Third Reich Day by Day: January 1938

Though the early years of World War II saw a string of German military triumphs, 1938 was probably the most successful year for Adolf Hitler. The removal of Blomberg and Fritsch ensured the total loyalty of the army, which de facto became an unthinking tool of Hitler’s will. On the international front the union of Austria and the Sudetenland with the Third Reich was a stunning coup, and one achieved without firing a shot. At home Hitler was viewed as a genius, a leader who could do no wrong and who had kept his promise to bring ethnic Germans back into the Reich.

January

Armed Forces, Politics

Field Marshal Werner von Blomberg. He opposed Hitler’s plans to march into the Rhineland and the Sudetenland, and was therefore removed.
Field Marshal Werner von Blomberg. He opposed Hitler’s plans to march into the Rhineland and the Sudetenland, and was therefore removed.
General Freiherr Werner von Fritsch, army commander-in-chief, disliked Nazism. He was removed following a sex scandal.
General Freiherr Werner von Fritsch, army commander-in-chief, disliked Nazism. He was removed following a sex scandal.

Minister of War Blomberg is dismissed after a scandal, and Fritsch, commander-in-chief of the army, is forced to resign on false charges of homosexuality.

The slight irritation which Hitler felt towards Blomberg and Fritsch (the former had opposed the march into the Rhineland and the latter was hostile to the Nazis, especially the SS), was increased by the events which followed his decision to reoccupy the Rhineland. The generals were only too aware that the operation carried a grave military risk as insignificant forces could only carry it out - Germany’s rearmament had not by then advanced far. Hitler was contemptuous of their fears and later compared them with his own aplomb in bluffing his way through the crisis. This was the beginning of the constantly reiterated claim that the Führer was always right and his timid generals often wrong. In November 1937, Hitler warned the army to prepare for action against Austria and Czechoslovakia and stated that he was prepared to risk war with the Western powers. Blomberg and Fritsch were anxious about this and Fritsch even had the temerity to warn the Führer against such a suicidal course. While these two senior soldiers were low in Hitler’s esteem as a result of such faint-heartedness, they were framed and disgraced in a conspiracy which was probably organized by Göring and Himmler. Blomberg was a widower who was considering marriage to his secretary. This would have been a slight misalliance by the strict standards of the officer corps, but Göring encouraged the wretched “rubber lion” and even shipped off a rival for the young lady’s affections to South America. The 60-year-old field marshal married his secretary Fraulein Gruhn on January 12, 1938. On January 25, 1938, Göring brought the Führer startling evidence that Blomberg’s new wife was a prostitute with an extensive history with the German police. There were even salacious photographs of the new Frau Blomberg in pornographic poses. Blomberg was forced to resign, but before he left for an extended honeymoon on Capri to console himself with the arts which his new wife had learned in a Berlin massage parlour, he was given a word of encouragement by Hitler. As far as is known, Hitler told Blomberg that he would be recalled to the supreme command in the event of war. This promise was never fulfilled.

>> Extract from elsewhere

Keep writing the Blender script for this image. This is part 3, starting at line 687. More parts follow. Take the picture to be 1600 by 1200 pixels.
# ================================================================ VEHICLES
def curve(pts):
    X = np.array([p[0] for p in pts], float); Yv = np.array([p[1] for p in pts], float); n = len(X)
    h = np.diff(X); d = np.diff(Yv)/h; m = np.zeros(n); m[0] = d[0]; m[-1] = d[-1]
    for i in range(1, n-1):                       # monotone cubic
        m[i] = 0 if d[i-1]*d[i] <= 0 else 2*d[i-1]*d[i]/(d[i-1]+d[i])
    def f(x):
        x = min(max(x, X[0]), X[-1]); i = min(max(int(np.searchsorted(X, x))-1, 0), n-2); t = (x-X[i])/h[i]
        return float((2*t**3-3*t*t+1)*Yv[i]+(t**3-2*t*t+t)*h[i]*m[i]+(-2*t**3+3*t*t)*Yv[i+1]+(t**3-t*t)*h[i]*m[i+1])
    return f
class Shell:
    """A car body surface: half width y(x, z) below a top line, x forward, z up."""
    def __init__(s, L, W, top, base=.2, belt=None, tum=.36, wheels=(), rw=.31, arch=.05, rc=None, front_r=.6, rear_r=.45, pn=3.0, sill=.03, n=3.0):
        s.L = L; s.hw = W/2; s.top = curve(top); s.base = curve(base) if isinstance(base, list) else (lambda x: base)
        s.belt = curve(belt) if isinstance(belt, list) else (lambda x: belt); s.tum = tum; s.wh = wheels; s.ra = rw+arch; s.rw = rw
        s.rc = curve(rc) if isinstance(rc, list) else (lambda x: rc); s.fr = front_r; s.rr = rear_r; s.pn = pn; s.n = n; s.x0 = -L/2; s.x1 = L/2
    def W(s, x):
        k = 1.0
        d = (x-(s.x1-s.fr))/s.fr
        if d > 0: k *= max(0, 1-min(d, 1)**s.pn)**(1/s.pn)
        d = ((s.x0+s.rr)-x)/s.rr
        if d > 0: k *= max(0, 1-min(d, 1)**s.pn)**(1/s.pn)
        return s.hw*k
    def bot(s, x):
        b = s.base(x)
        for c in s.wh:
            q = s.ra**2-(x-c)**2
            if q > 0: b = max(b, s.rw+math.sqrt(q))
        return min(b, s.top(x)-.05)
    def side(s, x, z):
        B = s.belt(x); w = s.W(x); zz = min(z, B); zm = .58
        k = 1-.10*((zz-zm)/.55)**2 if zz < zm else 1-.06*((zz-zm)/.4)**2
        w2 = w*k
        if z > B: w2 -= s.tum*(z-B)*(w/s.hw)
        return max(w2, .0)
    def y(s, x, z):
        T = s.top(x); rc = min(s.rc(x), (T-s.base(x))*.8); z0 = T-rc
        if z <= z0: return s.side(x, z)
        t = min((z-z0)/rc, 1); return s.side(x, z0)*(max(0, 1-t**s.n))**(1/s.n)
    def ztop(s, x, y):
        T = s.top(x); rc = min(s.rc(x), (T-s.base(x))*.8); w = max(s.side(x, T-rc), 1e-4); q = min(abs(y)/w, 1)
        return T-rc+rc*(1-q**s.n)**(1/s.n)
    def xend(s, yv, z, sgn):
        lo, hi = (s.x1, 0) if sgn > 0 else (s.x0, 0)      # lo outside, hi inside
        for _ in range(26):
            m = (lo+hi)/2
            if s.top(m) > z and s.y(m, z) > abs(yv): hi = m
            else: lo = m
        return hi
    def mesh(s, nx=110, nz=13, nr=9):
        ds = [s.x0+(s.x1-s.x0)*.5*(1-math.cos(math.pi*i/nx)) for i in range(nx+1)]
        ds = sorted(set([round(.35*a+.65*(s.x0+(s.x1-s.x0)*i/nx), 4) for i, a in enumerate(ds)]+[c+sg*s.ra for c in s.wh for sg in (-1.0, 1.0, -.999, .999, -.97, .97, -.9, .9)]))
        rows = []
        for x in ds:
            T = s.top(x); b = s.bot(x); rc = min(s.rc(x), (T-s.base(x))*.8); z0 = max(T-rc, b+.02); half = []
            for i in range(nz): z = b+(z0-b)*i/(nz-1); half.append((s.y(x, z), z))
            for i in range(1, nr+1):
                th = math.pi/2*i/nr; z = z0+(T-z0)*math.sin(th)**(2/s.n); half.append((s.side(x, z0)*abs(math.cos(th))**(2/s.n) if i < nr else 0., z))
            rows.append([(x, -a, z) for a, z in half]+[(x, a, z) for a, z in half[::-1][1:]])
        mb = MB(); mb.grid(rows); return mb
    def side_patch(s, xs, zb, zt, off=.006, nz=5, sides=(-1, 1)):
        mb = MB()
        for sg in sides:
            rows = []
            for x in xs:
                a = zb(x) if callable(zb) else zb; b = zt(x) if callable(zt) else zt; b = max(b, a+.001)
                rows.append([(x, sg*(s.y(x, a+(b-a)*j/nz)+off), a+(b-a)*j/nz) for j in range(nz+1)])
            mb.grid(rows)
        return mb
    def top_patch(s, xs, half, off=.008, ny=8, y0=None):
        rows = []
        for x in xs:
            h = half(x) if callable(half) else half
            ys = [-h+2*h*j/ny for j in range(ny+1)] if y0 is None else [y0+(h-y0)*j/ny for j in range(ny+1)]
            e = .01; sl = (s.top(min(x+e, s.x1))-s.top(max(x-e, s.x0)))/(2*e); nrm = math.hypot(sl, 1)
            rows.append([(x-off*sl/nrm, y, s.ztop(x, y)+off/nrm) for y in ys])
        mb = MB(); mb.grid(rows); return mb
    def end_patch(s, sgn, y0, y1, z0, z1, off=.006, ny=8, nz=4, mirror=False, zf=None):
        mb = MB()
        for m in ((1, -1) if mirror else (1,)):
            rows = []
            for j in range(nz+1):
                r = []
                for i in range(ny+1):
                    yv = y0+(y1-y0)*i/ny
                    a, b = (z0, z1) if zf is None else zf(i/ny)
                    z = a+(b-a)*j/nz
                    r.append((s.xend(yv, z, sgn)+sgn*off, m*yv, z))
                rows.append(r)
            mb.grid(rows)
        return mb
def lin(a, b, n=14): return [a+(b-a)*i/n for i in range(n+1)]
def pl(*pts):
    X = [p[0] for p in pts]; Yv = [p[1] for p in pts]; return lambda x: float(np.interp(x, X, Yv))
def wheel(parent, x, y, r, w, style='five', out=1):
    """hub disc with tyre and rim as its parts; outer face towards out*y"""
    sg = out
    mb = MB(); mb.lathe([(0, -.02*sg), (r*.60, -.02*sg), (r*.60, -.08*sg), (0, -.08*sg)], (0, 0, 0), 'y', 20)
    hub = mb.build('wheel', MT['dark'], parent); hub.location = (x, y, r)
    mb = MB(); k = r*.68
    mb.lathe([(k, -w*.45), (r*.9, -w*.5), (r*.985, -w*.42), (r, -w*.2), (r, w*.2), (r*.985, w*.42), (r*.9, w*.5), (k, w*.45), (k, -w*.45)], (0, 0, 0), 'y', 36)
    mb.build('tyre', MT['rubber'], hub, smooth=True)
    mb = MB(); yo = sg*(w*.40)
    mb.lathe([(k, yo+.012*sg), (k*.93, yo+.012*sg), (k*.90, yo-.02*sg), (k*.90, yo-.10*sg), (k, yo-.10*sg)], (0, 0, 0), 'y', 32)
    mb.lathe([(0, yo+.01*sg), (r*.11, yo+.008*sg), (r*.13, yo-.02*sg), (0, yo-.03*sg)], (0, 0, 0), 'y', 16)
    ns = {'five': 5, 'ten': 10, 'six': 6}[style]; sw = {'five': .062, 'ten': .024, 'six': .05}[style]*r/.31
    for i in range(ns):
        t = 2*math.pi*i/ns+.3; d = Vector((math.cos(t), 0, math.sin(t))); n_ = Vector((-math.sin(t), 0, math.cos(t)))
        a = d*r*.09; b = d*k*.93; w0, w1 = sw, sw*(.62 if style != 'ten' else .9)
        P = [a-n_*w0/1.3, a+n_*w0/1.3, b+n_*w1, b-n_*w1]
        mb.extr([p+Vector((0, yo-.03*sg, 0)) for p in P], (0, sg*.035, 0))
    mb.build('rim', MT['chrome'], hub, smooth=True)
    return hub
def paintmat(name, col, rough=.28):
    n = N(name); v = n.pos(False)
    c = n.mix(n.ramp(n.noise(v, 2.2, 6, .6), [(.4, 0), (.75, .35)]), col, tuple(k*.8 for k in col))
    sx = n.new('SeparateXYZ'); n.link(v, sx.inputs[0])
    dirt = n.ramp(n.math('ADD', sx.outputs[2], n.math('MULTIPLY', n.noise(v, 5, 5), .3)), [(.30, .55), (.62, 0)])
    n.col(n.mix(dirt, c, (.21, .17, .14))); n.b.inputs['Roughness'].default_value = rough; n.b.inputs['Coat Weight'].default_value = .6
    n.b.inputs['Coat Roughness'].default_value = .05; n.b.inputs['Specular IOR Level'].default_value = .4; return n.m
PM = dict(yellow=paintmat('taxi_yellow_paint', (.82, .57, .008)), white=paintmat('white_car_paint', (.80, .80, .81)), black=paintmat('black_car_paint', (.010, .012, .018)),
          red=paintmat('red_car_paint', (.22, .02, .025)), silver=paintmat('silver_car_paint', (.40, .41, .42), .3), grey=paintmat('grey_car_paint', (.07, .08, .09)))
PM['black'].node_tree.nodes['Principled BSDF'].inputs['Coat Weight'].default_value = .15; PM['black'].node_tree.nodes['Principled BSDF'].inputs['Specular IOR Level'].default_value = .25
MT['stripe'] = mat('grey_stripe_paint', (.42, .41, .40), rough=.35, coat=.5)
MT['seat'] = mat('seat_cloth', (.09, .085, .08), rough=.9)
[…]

At that moment Himmler’s Gestapo was also moving against Fritsch. It produced a dossier which allegedly proved that Fritsch was a homosexual susceptible to blackmail. When Fritsch protested his innocence, the Gestapo produced a degenerate called Hans Schmidt who claimed to have seen the army chief committing an unnatural act with a certain “Bavarian Joe” in a dark corner near Potsdam railway station. Although Fritsch was later found innocent of this ludicrously clumsy frame-up, he was relieved of his command “for health reasons” on February 4, 1938.